* _Task statement_: Look below and pull out each line with the word "script".

* * *

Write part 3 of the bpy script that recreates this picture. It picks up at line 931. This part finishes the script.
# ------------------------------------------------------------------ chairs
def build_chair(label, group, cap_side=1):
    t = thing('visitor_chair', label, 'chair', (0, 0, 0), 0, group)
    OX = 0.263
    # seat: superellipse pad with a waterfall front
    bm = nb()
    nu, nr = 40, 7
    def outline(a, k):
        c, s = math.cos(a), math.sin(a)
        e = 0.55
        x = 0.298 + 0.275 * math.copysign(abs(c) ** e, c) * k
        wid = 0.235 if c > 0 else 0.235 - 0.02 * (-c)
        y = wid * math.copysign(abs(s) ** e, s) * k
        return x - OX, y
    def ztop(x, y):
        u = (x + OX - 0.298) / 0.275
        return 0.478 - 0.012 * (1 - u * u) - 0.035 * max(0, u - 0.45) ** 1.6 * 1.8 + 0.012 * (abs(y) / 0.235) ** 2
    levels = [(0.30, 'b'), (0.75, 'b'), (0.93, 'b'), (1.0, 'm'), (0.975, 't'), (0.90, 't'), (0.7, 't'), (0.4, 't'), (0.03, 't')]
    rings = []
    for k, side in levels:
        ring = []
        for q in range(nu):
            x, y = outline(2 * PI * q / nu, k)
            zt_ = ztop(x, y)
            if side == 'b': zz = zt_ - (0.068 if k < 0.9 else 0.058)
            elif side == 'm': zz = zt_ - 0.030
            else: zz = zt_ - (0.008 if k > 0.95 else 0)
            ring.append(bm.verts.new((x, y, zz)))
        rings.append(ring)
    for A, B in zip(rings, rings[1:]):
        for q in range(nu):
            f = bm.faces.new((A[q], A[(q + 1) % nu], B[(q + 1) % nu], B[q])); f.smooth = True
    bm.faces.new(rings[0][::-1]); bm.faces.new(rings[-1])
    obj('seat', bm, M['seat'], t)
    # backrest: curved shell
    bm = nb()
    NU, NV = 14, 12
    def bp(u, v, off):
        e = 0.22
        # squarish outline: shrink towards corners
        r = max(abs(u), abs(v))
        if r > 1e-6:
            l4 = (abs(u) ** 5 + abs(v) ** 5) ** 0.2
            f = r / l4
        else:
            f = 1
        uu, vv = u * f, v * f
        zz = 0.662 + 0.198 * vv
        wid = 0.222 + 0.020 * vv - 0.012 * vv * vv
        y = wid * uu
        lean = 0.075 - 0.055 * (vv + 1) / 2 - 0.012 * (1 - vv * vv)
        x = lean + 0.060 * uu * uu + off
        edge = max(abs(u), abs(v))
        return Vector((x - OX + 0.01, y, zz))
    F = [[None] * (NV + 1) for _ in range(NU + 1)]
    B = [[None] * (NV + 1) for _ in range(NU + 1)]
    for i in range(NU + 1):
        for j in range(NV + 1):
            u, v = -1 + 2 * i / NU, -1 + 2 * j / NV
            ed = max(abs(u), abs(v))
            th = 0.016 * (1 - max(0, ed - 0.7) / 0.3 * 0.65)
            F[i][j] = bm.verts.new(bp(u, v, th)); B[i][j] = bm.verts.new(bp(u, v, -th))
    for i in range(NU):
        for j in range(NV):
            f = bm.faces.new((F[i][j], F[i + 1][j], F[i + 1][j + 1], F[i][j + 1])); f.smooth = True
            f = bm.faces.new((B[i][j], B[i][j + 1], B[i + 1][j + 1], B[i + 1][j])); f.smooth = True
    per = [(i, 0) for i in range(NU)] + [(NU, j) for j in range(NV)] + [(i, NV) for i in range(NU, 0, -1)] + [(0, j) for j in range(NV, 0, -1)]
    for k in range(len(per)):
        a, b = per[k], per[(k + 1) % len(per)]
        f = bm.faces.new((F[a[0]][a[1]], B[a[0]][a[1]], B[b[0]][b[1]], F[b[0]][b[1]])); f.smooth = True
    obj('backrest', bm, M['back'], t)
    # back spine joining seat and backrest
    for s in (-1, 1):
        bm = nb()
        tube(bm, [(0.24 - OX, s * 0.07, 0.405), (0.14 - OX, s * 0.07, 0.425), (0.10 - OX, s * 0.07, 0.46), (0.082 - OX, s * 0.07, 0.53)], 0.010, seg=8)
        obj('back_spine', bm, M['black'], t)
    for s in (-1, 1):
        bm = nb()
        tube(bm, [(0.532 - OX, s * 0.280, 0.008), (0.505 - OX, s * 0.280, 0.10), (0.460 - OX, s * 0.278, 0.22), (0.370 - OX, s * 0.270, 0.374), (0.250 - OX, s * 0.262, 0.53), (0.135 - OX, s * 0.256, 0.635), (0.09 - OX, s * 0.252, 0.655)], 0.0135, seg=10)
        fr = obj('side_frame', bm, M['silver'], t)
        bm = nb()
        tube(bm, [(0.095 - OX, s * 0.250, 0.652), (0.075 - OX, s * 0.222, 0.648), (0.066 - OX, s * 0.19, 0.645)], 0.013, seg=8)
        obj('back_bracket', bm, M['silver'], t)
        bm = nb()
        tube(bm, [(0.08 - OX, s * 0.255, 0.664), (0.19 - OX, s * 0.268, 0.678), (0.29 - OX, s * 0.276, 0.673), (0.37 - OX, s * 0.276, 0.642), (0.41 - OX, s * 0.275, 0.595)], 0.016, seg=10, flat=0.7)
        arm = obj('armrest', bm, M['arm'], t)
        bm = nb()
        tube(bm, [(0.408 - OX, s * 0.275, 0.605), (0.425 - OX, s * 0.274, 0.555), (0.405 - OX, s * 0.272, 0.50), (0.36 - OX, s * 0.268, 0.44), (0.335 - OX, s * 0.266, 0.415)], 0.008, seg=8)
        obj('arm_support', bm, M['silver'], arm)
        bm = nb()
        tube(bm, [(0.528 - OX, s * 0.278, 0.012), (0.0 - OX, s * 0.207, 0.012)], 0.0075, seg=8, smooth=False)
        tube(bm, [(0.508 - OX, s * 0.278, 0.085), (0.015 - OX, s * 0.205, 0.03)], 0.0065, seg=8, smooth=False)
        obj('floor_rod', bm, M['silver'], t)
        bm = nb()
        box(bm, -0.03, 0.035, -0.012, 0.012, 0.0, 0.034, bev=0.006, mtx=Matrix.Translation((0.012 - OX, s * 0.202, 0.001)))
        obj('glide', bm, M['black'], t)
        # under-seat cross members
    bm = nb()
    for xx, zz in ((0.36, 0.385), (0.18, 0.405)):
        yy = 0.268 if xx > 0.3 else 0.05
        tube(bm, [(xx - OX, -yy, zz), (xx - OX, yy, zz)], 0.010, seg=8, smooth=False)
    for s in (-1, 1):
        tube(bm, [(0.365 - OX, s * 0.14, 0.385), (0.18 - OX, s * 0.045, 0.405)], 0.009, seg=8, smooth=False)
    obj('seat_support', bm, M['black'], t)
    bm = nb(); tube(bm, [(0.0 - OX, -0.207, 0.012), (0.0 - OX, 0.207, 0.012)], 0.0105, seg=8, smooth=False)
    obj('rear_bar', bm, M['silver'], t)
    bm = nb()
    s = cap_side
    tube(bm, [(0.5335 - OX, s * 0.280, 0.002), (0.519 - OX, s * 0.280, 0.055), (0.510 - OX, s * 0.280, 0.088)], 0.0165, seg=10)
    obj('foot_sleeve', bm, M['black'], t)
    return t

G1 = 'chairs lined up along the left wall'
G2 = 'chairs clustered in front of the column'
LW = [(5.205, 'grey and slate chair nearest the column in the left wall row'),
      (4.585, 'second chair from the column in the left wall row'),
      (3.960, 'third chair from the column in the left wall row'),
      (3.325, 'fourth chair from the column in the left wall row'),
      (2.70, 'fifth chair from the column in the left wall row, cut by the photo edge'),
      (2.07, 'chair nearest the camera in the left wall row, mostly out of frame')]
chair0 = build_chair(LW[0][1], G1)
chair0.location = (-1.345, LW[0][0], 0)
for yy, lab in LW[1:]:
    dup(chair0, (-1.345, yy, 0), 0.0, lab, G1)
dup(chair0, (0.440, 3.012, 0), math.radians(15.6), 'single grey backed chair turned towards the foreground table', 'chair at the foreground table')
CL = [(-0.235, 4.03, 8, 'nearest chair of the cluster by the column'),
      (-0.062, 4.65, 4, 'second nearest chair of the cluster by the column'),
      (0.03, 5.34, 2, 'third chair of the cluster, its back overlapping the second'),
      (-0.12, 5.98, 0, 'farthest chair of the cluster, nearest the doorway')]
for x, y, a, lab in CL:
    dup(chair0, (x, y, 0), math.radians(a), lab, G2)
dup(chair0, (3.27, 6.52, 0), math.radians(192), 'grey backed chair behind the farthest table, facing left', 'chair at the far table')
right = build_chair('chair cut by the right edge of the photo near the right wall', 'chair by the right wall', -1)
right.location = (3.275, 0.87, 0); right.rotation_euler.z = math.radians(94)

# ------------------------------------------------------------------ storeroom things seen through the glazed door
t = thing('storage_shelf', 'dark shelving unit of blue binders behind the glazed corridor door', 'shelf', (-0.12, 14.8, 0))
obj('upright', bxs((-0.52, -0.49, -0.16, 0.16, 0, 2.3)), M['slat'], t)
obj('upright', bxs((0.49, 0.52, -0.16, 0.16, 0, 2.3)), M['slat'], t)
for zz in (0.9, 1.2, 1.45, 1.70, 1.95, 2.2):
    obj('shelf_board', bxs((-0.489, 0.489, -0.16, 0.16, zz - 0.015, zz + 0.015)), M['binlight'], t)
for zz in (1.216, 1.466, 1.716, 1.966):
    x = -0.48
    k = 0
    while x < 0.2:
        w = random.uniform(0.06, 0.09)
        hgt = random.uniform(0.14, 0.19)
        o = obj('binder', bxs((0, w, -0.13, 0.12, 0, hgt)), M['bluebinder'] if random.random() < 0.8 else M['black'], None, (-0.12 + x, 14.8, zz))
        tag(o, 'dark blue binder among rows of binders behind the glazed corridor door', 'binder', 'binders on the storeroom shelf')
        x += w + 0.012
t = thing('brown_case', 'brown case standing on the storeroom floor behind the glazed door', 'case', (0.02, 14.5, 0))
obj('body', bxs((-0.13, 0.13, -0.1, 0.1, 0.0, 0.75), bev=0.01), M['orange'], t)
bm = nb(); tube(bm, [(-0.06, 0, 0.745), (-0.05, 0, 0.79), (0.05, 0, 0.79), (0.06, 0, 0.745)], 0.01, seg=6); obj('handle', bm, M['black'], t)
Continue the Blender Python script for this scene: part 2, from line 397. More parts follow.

* * *

* _Task solution_:
Write part 3 of the bpy script that recreates this picture. It picks up at line 931. This part finishes the script.
Continue the Blender Python script for this scene: part 2, from line 397. More parts follow.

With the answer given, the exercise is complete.